EXERCISE DETAILS
Output all lines exactly.

DATA SEGMENT
* begin *

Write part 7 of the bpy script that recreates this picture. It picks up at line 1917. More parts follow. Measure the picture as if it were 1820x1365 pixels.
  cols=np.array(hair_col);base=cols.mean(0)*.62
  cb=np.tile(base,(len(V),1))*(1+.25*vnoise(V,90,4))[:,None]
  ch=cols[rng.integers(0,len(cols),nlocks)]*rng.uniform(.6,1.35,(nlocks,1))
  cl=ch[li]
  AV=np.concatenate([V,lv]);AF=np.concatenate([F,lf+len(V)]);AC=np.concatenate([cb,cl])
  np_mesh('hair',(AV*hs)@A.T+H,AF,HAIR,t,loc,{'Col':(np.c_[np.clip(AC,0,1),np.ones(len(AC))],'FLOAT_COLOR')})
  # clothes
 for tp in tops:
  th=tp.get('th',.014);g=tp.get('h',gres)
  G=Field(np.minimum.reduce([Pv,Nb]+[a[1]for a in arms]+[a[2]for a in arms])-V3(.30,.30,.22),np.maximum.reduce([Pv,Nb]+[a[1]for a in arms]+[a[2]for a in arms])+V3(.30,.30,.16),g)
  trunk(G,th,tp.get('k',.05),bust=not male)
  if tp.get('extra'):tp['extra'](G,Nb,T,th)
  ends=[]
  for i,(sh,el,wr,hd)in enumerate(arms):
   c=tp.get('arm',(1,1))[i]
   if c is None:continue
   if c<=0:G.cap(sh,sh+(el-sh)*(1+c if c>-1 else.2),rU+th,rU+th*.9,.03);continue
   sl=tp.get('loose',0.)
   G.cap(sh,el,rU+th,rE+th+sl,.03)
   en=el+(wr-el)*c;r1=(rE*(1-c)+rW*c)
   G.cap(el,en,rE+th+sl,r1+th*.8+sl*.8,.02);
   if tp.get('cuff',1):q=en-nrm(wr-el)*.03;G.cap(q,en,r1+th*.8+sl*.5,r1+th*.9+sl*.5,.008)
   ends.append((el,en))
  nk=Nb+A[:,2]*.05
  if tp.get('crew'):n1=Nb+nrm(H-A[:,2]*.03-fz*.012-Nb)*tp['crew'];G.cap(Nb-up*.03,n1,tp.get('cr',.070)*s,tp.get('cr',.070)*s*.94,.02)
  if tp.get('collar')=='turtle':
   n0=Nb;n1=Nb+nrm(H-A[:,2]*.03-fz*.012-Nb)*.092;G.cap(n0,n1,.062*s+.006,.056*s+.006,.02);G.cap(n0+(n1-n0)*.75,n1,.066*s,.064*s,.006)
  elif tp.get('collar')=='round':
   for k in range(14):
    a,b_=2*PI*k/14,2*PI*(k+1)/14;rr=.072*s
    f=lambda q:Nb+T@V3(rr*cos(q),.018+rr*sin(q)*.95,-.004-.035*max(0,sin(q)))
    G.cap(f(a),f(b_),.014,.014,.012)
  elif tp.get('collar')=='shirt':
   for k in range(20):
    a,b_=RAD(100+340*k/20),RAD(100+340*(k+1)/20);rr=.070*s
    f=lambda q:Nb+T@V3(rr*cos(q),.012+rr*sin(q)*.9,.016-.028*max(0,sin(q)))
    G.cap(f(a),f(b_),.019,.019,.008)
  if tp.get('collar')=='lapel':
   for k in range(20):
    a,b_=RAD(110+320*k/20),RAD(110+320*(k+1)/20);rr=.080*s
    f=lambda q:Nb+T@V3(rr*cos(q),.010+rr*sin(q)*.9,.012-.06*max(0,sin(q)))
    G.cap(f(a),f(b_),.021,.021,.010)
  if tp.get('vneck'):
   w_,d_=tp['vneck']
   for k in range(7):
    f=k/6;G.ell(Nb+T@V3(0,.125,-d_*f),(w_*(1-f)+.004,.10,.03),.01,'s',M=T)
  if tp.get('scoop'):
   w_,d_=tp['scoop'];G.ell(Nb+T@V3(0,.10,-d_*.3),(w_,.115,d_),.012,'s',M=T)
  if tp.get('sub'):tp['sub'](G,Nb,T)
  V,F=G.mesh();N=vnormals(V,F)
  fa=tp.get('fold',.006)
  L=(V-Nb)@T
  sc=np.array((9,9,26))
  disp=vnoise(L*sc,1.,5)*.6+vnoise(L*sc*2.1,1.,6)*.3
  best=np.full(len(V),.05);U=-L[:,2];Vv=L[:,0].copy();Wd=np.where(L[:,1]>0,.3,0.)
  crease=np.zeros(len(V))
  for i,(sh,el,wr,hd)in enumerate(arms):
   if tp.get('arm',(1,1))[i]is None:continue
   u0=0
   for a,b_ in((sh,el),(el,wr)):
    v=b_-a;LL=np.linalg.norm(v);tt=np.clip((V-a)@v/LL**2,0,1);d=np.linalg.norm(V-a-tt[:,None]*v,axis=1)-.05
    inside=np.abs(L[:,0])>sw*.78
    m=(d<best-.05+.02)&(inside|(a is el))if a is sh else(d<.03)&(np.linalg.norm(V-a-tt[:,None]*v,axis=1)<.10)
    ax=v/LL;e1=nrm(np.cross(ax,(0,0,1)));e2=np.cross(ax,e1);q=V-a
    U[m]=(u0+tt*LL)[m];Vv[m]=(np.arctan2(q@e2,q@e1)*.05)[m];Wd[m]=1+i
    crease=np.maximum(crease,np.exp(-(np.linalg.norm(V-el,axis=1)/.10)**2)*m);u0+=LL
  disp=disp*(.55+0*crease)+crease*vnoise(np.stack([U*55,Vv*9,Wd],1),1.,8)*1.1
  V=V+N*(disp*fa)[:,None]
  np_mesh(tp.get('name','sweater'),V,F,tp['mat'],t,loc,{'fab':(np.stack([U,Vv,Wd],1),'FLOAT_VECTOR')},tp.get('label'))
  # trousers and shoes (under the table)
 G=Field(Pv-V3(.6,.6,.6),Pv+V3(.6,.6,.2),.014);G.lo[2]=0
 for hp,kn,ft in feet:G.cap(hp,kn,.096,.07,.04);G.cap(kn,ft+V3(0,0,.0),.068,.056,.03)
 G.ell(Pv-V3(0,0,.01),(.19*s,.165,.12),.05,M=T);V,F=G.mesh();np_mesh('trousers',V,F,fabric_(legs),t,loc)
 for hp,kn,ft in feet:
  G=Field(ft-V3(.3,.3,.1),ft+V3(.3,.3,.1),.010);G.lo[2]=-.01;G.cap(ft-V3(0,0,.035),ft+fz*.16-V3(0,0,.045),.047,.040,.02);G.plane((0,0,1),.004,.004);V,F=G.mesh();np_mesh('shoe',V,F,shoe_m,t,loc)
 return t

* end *

WRITTEN ANSWER
Write part 7 of the bpy script that recreates this picture. It picks up at line 1917. More parts follow. Measure the picture as if it were 1820x1365 pixels.
  cols=np.array(hair_col);base=cols.mean(0)*.62
  cb=np.tile(base,(len(V),1))*(1+.25*vnoise(V,90,4))[:,None]
  ch=cols[rng.integers(0,len(cols),nlocks)]*rng.uniform(.6,1.35,(nlocks,1))
  cl=ch[li]
  AV=np.concatenate([V,lv]);AF=np.concatenate([F,lf+len(V)]);AC=np.concatenate([cb,cl])
  np_mesh('hair',(AV*hs)@A.T+H,AF,HAIR,t,loc,{'Col':(np.c_[np.clip(AC,0,1),np.ones(len(AC))],'FLOAT_COLOR')})
  # clothes
 for tp in tops:
  th=tp.get('th',.014);g=tp.get('h',gres)
  G=Field(np.minimum.reduce([Pv,Nb]+[a[1]for a in arms]+[a[2]for a in arms])-V3(.30,.30,.22),np.maximum.reduce([Pv,Nb]+[a[1]for a in arms]+[a[2]for a in arms])+V3(.30,.30,.16),g)
  trunk(G,th,tp.get('k',.05),bust=not male)
  if tp.get('extra'):tp['extra'](G,Nb,T,th)
  ends=[]
  for i,(sh,el,wr,hd)in enumerate(arms):
   c=tp.get('arm',(1,1))[i]
   if c is None:continue
   if c<=0:G.cap(sh,sh+(el-sh)*(1+c if c>-1 else.2),rU+th,rU+th*.9,.03);continue
   sl=tp.get('loose',0.)
   G.cap(sh,el,rU+th,rE+th+sl,.03)
   en=el+(wr-el)*c;r1=(rE*(1-c)+rW*c)
   G.cap(el,en,rE+th+sl,r1+th*.8+sl*.8,.02);
   if tp.get('cuff',1):q=en-nrm(wr-el)*.03;G.cap(q,en,r1+th*.8+sl*.5,r1+th*.9+sl*.5,.008)
   ends.append((el,en))
  nk=Nb+A[:,2]*.05
  if tp.get('crew'):n1=Nb+nrm(H-A[:,2]*.03-fz*.012-Nb)*tp['crew'];G.cap(Nb-up*.03,n1,tp.get('cr',.070)*s,tp.get('cr',.070)*s*.94,.02)
  if tp.get('collar')=='turtle':
   n0=Nb;n1=Nb+nrm(H-A[:,2]*.03-fz*.012-Nb)*.092;G.cap(n0,n1,.062*s+.006,.056*s+.006,.02);G.cap(n0+(n1-n0)*.75,n1,.066*s,.064*s,.006)
  elif tp.get('collar')=='round':
   for k in range(14):
    a,b_=2*PI*k/14,2*PI*(k+1)/14;rr=.072*s
    f=lambda q:Nb+T@V3(rr*cos(q),.018+rr*sin(q)*.95,-.004-.035*max(0,sin(q)))
    G.cap(f(a),f(b_),.014,.014,.012)
  elif tp.get('collar')=='shirt':
   for k in range(20):
    a,b_=RAD(100+340*k/20),RAD(100+340*(k+1)/20);rr=.070*s
    f=lambda q:Nb+T@V3(rr*cos(q),.012+rr*sin(q)*.9,.016-.028*max(0,sin(q)))
    G.cap(f(a),f(b_),.019,.019,.008)
  if tp.get('collar')=='lapel':
   for k in range(20):
    a,b_=RAD(110+320*k/20),RAD(110+320*(k+1)/20);rr=.080*s
    f=lambda q:Nb+T@V3(rr*cos(q),.010+rr*sin(q)*.9,.012-.06*max(0,sin(q)))
    G.cap(f(a),f(b_),.021,.021,.010)
  if tp.get('vneck'):
   w_,d_=tp['vneck']
   for k in range(7):
    f=k/6;G.ell(Nb+T@V3(0,.125,-d_*f),(w_*(1-f)+.004,.10,.03),.01,'s',M=T)
  if tp.get('scoop'):
   w_,d_=tp['scoop'];G.ell(Nb+T@V3(0,.10,-d_*.3),(w_,.115,d_),.012,'s',M=T)
  if tp.get('sub'):tp['sub'](G,Nb,T)
  V,F=G.mesh();N=vnormals(V,F)
  fa=tp.get('fold',.006)
  L=(V-Nb)@T
  sc=np.array((9,9,26))
  disp=vnoise(L*sc,1.,5)*.6+vnoise(L*sc*2.1,1.,6)*.3
  best=np.full(len(V),.05);U=-L[:,2];Vv=L[:,0].copy();Wd=np.where(L[:,1]>0,.3,0.)
  crease=np.zeros(len(V))
  for i,(sh,el,wr,hd)in enumerate(arms):
   if tp.get('arm',(1,1))[i]is None:continue
   u0=0
   for a,b_ in((sh,el),(el,wr)):
    v=b_-a;LL=np.linalg.norm(v);tt=np.clip((V-a)@v/LL**2,0,1);d=np.linalg.norm(V-a-tt[:,None]*v,axis=1)-.05
    inside=np.abs(L[:,0])>sw*.78
    m=(d<best-.05+.02)&(inside|(a is el))if a is sh else(d<.03)&(np.linalg.norm(V-a-tt[:,None]*v,axis=1)<.10)
    ax=v/LL;e1=nrm(np.cross(ax,(0,0,1)));e2=np.cross(ax,e1);q=V-a
    U[m]=(u0+tt*LL)[m];Vv[m]=(np.arctan2(q@e2,q@e1)*.05)[m];Wd[m]=1+i
    crease=np.maximum(crease,np.exp(-(np.linalg.norm(V-el,axis=1)/.10)**2)*m);u0+=LL
  disp=disp*(.55+0*crease)+crease*vnoise(np.stack([U*55,Vv*9,Wd],1),1.,8)*1.1
  V=V+N*(disp*fa)[:,None]
  np_mesh(tp.get('name','sweater'),V,F,tp['mat'],t,loc,{'fab':(np.stack([U,Vv,Wd],1),'FLOAT_VECTOR')},tp.get('label'))
  # trousers and shoes (under the table)
 G=Field(Pv-V3(.6,.6,.6),Pv+V3(.6,.6,.2),.014);G.lo[2]=0
 for hp,kn,ft in feet:G.cap(hp,kn,.096,.07,.04);G.cap(kn,ft+V3(0,0,.0),.068,.056,.03)
 G.ell(Pv-V3(0,0,.01),(.19*s,.165,.12),.05,M=T);V,F=G.mesh();np_mesh('trousers',V,F,fabric_(legs),t,loc)
 for hp,kn,ft in feet:
  G=Field(ft-V3(.3,.3,.1),ft+V3(.3,.3,.1),.010);G.lo[2]=-.01;G.cap(ft-V3(0,0,.035),ft+fz*.16-V3(0,0,.045),.047,.040,.02);G.plane((0,0,1),.004,.004);V,F=G.mesh();np_mesh('shoe',V,F,shoe_m,t,loc)
 return t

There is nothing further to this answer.